For awhile I was collecting scraps of heavy material with the objective to create some pillow shams till  an alternative idea caught my eye. Cruising online I came across two designers, Hoda Baroudi and  Maria Hibri who created "Bokja Design"  these two very talented ladies created a line of refurbished furniture using varied textiles in patchwork designs to give a fresh new look to cast off furniture.

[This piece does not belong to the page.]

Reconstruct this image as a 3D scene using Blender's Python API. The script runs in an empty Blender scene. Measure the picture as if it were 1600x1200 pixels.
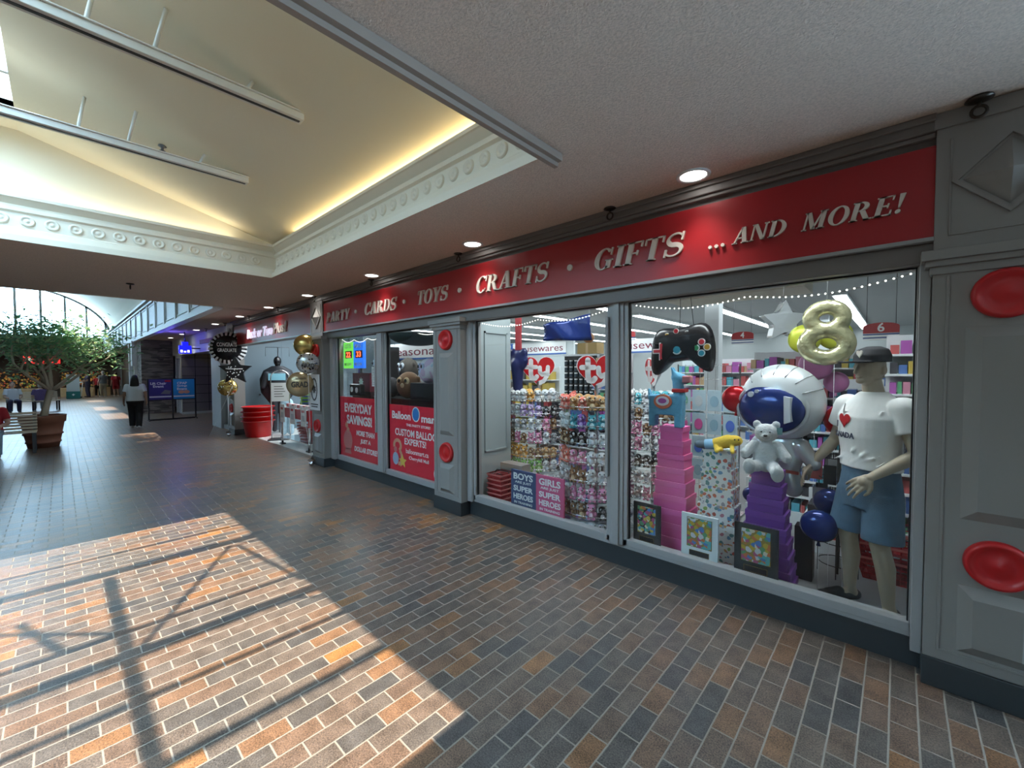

 On the left is what the original chair looks like, as we have two I need to start collecting more heavy fabric scraps to cover it as well.
 Gerald had to bring the chair downstairs so that I could cut and sew to fit, otherwise I would have not been able to create this art chair.
 I don't follow patterns when I create a large project as this. I just pin, assess, cut, stitch, cut, alter, pin,  re-assess continually till the piece takes shape. Decisions on randomness of color and fabrics are made off-the-cuff so to speak. Its all double stitched and top-stitched for durability. In all it took four full long days to complete, whew, what a process. And through it all I only had to rip out stitching twice, now thats amazing.
Initially I was going to sew the textiles to the chair but then decided for ease of cleaning to make it as a very fitted cover, so its actually two sections that can be removed plus the seat cover.
I like eclectic furnishings, art and ideas that bring out ones creativity in varied areas. 
Enjoy your day, hugs!

3 comments:

Red said...

What neat idea. You kill two birds with one stone: get your chair recovered and produce some cool art.

Carol Blackburn said...

Wow Tess, that was some task. Looks great.

tess stieben said...

Thanks, I always get new ideas and then jump right in.